George Will Defines What Makes America Interesting

This collection of my writings is not designed to recapitulate the large events of recent years. Consider this volume an almost entirely Iraq-free zone. Rather, it is intended to illustrate, regarding smaller (but not necessarily minor) matters, how one conservative's sensibility responds to myriad provocations and pleasures. At a moment when there is considerable doubt and rancor about what it means to be a conservative, perhaps this collection will provide a useful example.

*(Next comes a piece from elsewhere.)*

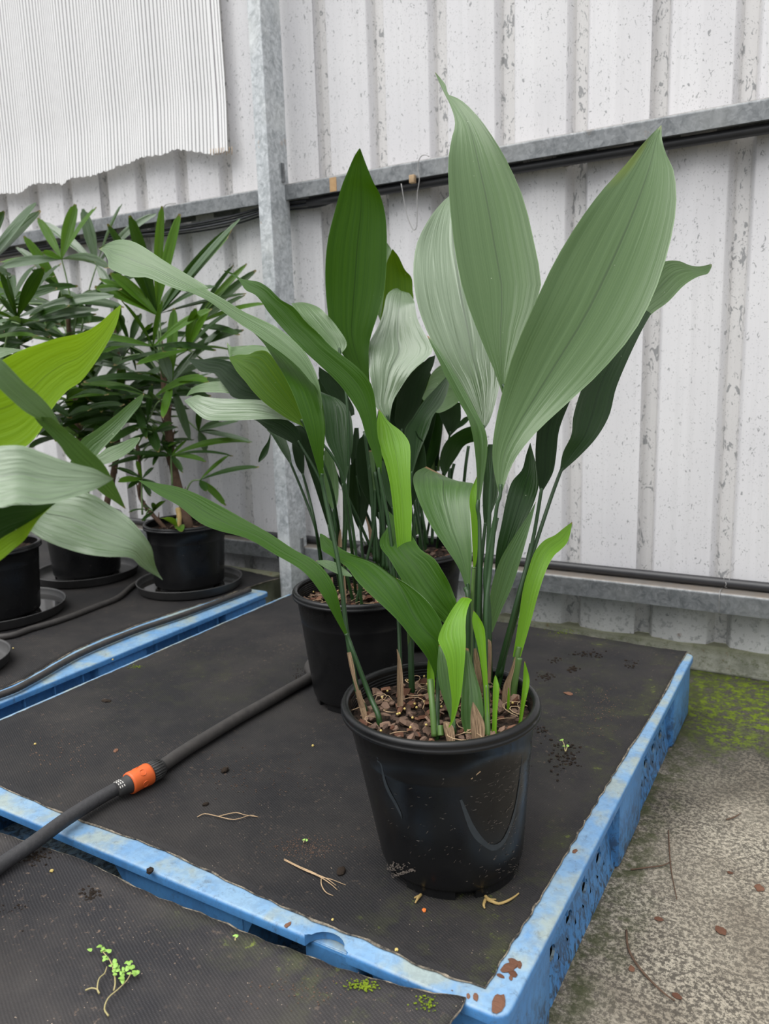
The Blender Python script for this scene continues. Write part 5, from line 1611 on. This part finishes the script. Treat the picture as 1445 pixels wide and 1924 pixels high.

Time flies when you're having fun, and also when you're not. Time is, of course, magnificently indifferent to whether or not people enjoy what occurs as it passes. The first years of the twenty-first century have not been, on balance, enjoyable for Americans. These have been years characterized by a miasma of anxiety about a new and shadowy terrorist threat to security, and a torrent of acrimony about the dubious inception and incompetent conduct of a war that became perhaps the worst foreign policy debacle in the nation's history. (Well, I said this book would be an almost entirely Iraq-free zone.)

Lucretius (as translated by Dryden) wrote about the enjoyment people sometimes derive from watching other people in peril:

'Tis pleasant, safely to behold from shore, The rolling ship, and hear the tempest roar. But Americans have not felt safe ashore–not safe from foreigners who wish them ill, not safe from unusually virulent domestic squabbles.

And Americans have not suffered from any insufficiency of journalism and other hectoring. The simultaneous arrival of saturation media (broadcast, podcast, Internet, etc.) and uncivil discourse might be a matter of mere correlation, not causation. It would, however, not be rash to think otherwise.

Anyway, it would be almost impertinent to ask readers to revisit commentary focused on the largest, and painfully familiar, events of these bleak years. I do not do so in this, the eighth collection of my columns, book reviews, and other writings. If, in any given year, more than a dozen of my columns were not about books, I would think that I had not done my job properly. This is because, for all the fascination with new media, I believe that books remain the most important carriers of ideas, and ideas are always the most important news. Hence books themselves are often news.

With this volume, I am taking a different approach. The essays in the first seven were selected and arranged in order to give readers a retrospective tour d'horizon, a look back at the political and cultural controversies of the four or five years from which the writings were drawn. In this volume, I hope to illustrate how one conservative's sensibility responded to disparate people, stories, and events.